僕はビールを一気に飲み干し、注ごうとしたが僕の
ビールはカウンターの中にいる、おばあちゃんの前に
置いてあるではないか! おばちゃんに「ビール!」
って言うと、また冷蔵庫から新しいビールを出そうと
している。「おばちゃん、僕のビールはそこに置いて
ありますよ!」と言うと、また少女のような笑顔で
「ごめんね!」って言いながらも新しいビールを
もって来た。
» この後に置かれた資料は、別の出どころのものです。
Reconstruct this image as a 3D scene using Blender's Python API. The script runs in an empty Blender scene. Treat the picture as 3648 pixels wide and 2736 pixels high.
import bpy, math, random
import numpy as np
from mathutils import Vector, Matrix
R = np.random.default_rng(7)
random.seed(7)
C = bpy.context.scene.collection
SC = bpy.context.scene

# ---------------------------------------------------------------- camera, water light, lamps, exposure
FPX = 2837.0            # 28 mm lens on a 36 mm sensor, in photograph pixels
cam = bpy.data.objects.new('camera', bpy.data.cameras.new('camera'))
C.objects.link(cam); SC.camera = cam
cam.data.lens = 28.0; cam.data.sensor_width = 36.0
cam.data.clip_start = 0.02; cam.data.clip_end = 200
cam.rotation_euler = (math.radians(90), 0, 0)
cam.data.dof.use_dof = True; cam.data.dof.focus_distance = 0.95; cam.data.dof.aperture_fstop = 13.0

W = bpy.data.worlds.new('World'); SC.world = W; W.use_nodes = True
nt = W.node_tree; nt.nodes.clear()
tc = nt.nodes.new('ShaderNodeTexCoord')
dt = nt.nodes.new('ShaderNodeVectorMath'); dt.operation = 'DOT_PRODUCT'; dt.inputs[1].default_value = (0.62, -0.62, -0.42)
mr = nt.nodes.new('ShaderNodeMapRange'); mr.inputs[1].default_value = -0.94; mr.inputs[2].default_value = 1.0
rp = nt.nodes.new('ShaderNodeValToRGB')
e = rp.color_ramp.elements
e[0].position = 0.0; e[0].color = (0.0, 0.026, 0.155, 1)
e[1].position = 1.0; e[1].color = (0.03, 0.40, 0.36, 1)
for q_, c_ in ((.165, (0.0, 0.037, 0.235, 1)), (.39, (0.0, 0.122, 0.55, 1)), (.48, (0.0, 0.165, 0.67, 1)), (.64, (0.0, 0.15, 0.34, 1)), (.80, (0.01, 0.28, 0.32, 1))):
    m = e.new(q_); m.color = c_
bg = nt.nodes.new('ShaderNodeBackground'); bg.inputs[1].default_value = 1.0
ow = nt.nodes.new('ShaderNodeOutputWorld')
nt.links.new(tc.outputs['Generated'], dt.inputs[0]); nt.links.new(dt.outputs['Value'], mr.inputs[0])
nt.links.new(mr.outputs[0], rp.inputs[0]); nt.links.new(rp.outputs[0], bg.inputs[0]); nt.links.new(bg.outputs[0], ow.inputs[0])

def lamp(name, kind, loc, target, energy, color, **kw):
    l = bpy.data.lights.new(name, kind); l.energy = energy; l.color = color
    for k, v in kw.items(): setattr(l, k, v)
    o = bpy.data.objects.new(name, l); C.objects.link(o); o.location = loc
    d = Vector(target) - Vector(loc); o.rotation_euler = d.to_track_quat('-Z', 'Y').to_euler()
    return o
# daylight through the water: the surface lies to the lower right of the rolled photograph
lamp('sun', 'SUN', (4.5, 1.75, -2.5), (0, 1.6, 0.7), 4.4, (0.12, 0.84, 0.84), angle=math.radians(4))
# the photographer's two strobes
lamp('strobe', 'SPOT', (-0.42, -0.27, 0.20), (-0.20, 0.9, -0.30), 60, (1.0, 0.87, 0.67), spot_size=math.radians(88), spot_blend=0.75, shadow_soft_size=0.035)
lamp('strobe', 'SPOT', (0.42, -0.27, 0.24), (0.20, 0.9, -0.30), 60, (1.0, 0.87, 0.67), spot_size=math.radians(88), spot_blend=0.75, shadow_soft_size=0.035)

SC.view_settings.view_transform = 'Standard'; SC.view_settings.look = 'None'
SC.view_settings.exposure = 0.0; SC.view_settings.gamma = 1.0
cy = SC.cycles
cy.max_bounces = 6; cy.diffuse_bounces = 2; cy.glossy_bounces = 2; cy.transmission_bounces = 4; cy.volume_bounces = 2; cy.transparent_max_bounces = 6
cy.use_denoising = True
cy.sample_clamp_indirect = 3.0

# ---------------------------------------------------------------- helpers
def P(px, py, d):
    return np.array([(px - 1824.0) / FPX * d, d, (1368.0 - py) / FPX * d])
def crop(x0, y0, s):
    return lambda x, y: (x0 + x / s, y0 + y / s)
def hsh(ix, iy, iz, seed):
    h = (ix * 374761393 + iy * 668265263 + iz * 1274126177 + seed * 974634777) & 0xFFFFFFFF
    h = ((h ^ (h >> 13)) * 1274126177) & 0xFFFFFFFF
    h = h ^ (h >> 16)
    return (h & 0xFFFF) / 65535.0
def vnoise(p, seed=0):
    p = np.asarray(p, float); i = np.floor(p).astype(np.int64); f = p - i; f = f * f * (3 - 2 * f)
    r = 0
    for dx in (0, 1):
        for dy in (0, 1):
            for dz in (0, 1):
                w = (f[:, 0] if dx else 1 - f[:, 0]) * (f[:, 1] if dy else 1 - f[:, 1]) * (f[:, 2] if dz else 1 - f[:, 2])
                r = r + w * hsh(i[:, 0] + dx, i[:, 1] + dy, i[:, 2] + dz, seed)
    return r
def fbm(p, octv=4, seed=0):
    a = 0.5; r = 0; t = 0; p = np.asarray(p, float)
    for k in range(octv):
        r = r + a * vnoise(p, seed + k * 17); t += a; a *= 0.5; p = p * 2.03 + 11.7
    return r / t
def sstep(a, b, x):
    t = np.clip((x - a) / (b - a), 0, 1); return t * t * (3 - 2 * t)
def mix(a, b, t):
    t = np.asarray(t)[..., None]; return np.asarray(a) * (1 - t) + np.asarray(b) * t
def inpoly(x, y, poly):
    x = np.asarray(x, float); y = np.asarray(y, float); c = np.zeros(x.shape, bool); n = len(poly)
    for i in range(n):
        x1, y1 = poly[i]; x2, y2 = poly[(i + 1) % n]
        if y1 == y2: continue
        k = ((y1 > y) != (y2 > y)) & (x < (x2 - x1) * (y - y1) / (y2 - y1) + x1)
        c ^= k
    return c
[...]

・・・何でやねん!そう思いながら
二本目のビールを飲んでいると、おばちゃんは
まだ半分は残ってる最初のビール瓶を手に持って
「このビールはどうする?」なんて僕に聞く。
一体、何を考えてるんだ! ちょっと腹がたった。
「好きにしてください!」って言ったら、おばちゃんは
そのビールを持って、他の客に注いで回っていた。
呆れてきたが、もう80も過ぎたおばちゃんだから
仕方ないな・・そう思いながら、その様子を見ていた。
すると僕を見て「何か食べる?」と聞くから「刺身でも
切ってください」と言うと、刺身をまな板にのせて切り
始めた。 その時、他の客が熱燗を頼んだ。
おばちゃんは刺身を切るのをやめて、酒をレンジで温め
ていた。 その間に刺身を出してくれればいいのに
おばちゃんはレンジの前でじっーと待っている。
熱燗を客に出して、さぁ刺身を切ってくれると思いきや
おばちゃんは椅子に座ってしまった。
どうも中断すると、それまでやってたことを忘れるようだ。
僕は3本目のビールを頼んで、トイレに行き戻って来ると
おばちゃんは、そのビールを他の客に注いで回っている。
残り僅かになったビールを僕に注ぎながら「もう1本
飲む?」と言う。 呆れて声も出ない・・・ふとまな板を
見ると、まだ一切れしか切れてない刺身がのっていた。
「もう時間がないから、帰ります」 そう言うと・・・
もう計算はしてあったかのように、素早く代金を言われた。
それにはビール3本と刺身代も含まれていた!
おばあちゃんを相手に怒るわけにもいかず、僕は苦笑する
しかなかった。
それでも、懲りずにまた行ってしまうんだろうな〜。